Proof of $\sum_{k=m}^{n} \binom{n}{k} \binom{k}{m} = \binom{n}{m}2^{n-m}$

Question

I'm trying to prove combinatorial identities to prepare for a test. Here is one of them:

$$\forall 1\le m\le n:\sum_{k=m}^{n} \binom{n}{k} \binom{k}{m} = \binom{n}{m}2^{n-m}$$

This question has been answered here Stuck in prove by induction with combinations.. (algebraically).

I'd like to solve this in a combinatorial approach.

LHS:

Possible ways to choose $k$ elements from $n$ elements, then from those $k$ elements I choose $m$ elements.

RHS:

Possible ways to choose $m$ elements from $n$ elements. For the left $n-m$ elements I choose one of two options.
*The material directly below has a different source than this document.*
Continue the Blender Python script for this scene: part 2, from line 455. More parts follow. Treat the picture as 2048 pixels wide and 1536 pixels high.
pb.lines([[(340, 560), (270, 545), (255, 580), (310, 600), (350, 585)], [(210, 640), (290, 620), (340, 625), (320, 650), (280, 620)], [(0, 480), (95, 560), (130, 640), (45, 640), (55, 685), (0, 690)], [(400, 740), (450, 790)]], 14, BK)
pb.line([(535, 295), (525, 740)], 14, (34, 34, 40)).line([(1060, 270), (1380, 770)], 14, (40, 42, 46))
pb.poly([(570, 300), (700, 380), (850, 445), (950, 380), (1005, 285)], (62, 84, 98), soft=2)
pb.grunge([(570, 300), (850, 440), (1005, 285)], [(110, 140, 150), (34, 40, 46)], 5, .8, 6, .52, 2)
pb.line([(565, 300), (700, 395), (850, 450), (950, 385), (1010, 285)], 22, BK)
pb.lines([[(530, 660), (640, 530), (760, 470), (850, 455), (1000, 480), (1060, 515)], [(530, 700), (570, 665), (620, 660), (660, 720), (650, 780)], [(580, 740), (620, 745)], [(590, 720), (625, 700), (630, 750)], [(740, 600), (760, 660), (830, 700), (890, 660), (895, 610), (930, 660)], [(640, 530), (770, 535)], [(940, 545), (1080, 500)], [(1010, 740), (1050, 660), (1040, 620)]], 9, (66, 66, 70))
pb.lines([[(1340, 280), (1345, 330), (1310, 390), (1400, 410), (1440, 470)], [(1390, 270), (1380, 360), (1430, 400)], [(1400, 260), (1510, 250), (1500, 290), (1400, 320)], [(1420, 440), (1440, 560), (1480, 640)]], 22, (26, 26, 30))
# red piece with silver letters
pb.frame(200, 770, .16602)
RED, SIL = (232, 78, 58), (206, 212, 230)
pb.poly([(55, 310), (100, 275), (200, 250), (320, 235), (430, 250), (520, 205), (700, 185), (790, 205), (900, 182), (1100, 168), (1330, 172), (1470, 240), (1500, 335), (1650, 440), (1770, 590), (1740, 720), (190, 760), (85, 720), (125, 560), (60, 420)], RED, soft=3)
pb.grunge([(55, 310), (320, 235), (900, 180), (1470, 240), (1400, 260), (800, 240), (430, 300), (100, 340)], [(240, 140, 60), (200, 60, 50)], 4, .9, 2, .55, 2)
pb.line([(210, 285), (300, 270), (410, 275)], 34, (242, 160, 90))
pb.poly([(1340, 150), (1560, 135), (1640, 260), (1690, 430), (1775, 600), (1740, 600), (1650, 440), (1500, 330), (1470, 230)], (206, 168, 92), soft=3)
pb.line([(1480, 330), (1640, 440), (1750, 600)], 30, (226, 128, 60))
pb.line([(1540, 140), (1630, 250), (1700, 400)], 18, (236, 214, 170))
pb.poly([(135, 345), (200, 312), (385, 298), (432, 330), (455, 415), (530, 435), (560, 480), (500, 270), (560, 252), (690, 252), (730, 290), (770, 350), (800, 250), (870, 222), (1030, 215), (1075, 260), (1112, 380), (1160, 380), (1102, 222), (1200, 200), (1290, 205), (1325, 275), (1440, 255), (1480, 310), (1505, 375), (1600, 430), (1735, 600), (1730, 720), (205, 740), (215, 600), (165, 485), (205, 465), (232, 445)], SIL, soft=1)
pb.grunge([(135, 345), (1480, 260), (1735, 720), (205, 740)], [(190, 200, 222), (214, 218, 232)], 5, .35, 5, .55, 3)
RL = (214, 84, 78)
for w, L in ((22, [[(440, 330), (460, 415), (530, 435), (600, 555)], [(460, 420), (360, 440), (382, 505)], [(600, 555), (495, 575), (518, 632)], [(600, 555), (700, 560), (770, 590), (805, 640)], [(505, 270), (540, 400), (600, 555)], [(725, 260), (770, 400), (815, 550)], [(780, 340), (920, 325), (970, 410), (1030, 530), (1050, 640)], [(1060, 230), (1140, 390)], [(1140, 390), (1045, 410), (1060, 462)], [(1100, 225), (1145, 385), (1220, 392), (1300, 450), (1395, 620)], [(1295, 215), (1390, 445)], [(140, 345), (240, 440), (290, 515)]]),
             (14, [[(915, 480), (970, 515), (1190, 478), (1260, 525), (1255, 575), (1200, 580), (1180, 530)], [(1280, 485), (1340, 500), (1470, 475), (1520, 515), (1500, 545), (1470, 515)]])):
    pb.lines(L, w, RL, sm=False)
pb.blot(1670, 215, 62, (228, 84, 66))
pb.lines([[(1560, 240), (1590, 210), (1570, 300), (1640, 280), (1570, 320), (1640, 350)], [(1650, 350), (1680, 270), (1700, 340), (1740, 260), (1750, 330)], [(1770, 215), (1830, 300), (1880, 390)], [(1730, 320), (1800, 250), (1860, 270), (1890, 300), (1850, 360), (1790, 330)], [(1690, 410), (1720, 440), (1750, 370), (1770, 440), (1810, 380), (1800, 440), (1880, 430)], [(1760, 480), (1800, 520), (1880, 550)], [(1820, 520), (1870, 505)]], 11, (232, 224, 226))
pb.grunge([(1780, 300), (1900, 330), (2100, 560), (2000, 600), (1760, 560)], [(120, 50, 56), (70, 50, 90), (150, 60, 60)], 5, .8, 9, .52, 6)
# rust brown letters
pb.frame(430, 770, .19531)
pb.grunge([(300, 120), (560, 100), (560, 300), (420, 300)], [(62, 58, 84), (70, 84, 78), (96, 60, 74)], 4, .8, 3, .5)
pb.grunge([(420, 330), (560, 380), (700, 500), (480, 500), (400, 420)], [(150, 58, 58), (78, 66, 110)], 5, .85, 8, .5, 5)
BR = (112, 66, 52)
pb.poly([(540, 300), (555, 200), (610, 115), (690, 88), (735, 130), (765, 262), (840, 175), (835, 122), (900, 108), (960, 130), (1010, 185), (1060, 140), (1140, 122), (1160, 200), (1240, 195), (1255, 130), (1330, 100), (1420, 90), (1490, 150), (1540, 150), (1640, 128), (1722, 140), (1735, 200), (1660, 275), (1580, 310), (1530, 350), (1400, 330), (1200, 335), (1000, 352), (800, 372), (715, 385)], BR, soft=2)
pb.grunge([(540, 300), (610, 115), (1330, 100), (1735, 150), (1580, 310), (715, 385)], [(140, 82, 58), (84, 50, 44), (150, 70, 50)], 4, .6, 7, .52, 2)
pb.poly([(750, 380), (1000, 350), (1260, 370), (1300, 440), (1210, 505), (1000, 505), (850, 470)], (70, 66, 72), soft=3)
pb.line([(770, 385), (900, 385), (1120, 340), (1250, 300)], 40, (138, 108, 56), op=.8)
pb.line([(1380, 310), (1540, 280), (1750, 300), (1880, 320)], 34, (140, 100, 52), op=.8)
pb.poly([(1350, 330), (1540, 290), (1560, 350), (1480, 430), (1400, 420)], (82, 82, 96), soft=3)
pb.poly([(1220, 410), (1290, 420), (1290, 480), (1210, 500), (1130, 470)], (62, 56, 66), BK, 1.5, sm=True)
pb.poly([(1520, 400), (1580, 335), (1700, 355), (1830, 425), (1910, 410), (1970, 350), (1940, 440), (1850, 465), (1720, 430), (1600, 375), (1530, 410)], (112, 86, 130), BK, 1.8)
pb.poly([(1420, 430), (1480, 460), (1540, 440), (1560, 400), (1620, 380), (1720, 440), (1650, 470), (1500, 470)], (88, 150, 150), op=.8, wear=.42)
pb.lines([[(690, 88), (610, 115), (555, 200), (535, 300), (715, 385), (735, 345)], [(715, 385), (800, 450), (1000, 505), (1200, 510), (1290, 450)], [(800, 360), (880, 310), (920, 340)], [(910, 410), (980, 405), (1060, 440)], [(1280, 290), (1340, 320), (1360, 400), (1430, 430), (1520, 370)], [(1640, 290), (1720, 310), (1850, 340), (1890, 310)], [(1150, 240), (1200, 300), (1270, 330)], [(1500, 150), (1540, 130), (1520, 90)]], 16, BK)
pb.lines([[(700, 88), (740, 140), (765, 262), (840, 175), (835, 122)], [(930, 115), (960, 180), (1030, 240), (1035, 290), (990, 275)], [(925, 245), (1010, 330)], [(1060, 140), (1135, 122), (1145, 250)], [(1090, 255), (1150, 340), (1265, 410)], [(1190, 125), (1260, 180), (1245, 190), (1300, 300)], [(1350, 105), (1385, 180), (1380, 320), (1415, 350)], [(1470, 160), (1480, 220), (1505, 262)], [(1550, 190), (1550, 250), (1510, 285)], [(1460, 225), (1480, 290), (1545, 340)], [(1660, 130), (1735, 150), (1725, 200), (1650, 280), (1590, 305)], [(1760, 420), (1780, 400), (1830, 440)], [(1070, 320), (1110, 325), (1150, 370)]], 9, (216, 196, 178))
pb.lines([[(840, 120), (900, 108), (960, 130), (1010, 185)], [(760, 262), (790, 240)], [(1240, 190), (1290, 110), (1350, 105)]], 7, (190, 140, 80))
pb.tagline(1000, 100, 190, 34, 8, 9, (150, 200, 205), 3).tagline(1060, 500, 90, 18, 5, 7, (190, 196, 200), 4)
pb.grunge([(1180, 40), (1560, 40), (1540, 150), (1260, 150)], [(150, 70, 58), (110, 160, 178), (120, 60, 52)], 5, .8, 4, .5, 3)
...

I understand that on both sides I get subsets of the $n$ elements that has to do something with 2 options, but I'm not sure what story combines both side of the equation. Any help or suggestions would be appreciated. Thank you!

Answer 1

Disclaimer

I believe I have seen a solution somewhere on this website but couldn't find it, so here is my solution.

Set Up

There are $n$ students, you want to have $m$ student to be starters of your basketball team, and maybe some reserve players as well.

Left Hand Side

Choose $k\geq m$ students to be part of the team. Out of these $k$ players, choose $m$ to be the starters. Summing up for all possible value of $k$, you get the total number of possibilities as given on the left hand side.

Right Hand Side

Choose $m$ students to be the starters. Each of the remaining $n-m$ students may or may not be a reserve player. Total number of possibilities is then given by the right hand side.

Conclusion

LHS and RHS count the same object, namely number of ways to choose $m$ starters and some reserve players out of $n$ students, so they must be equal.